Wednesday, October 18, 2006

Rove Confident GOP Will Retain House and Senate

The Architect remains, to all outward appearances, serene and confident about the upcoming midterm elections. So confident, in fact, that the Washington Post described the attitude of Rove and President Bush as "inexplicably confident".

Rove explains that the weakness of Democrats on security issues will lead to their downfall at the ballot box. Money quote from the Washington Times:
"It is useful to remind people what [Democrats] said and what they do. I think they have given us here, especially in the last couple of weeks, a potent set of votes to talk about. You had 90 percent of House Democrats voting against the terrorist-surveillance program, nearly three-quarters of Senate Democrats and 80 percent of House Democrats voting against the terrorist-interrogation act. Something is fundamentally flawed."
But the Washington Post, and others, are wondering if Rove and Bush know something that the rest of us don't.

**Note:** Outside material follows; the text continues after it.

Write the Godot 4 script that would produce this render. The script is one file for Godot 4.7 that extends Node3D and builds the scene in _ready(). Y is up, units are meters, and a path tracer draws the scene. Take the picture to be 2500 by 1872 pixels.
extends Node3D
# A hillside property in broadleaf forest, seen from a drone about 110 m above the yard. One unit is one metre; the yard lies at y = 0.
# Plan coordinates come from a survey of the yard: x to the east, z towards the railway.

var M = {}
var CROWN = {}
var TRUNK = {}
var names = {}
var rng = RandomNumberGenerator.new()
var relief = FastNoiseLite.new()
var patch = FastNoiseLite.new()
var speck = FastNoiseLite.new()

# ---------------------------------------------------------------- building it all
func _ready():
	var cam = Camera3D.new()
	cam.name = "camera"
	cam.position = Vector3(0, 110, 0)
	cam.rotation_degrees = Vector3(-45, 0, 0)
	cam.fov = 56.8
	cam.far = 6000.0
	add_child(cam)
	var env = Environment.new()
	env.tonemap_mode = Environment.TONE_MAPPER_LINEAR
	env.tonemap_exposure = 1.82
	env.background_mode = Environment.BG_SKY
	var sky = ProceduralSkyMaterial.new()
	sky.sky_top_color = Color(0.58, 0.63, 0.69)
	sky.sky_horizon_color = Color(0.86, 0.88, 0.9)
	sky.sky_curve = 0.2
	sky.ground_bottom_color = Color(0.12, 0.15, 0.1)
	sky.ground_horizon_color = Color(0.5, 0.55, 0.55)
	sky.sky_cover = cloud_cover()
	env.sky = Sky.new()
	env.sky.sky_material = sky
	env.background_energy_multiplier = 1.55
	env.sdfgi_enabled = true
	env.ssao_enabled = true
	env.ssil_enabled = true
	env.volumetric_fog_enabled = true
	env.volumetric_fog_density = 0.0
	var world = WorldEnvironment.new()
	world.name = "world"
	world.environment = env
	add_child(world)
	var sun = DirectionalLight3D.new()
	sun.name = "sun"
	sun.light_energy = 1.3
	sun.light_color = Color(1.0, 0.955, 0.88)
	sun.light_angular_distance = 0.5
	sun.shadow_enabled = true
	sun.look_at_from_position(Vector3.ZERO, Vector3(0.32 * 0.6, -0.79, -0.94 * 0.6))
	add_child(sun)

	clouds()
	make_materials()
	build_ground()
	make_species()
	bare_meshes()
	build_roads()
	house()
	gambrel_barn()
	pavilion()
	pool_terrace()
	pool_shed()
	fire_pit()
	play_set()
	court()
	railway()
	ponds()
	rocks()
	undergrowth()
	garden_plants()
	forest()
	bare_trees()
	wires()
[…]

For instance, what if this story, or something almost as significant, like the capture or death of Zawahiri, is about to be confirmed?

Update: Maybe this is the answer. Jim Geraghty, who literally wrote the book, has serious doubts about the validity of recent polls:
Finally, King over with SCSU Scholars is looking at a poll that had Patty Wetterling up 48-40 over Michele Bachmann in the Minnesota's Sixth Congressional District Race. He notes that poll's sample was 58 percent women. It's not uncommon to have more women voters than men voters, but it's usually closer to 51-49. Also, in a district that supported Bush, 57 to 42 percent, the sample was Republican 30 percent, Democrat 34 percent, and Independent 23 percent.

That's the kind of poll that emits an odor.
Update II: From the comments; why Dem control of the House would be a disaster, and why jihadis want so very much for it to happen:
We'll take the house, but it will be just this side of meaningless. The only satisfaction will be the hearings that will start. We spent 140 hours during Clinton checking into if they used the White House invitee list for fundraising, while less than 50 hours was spent on Halliburton. That will change.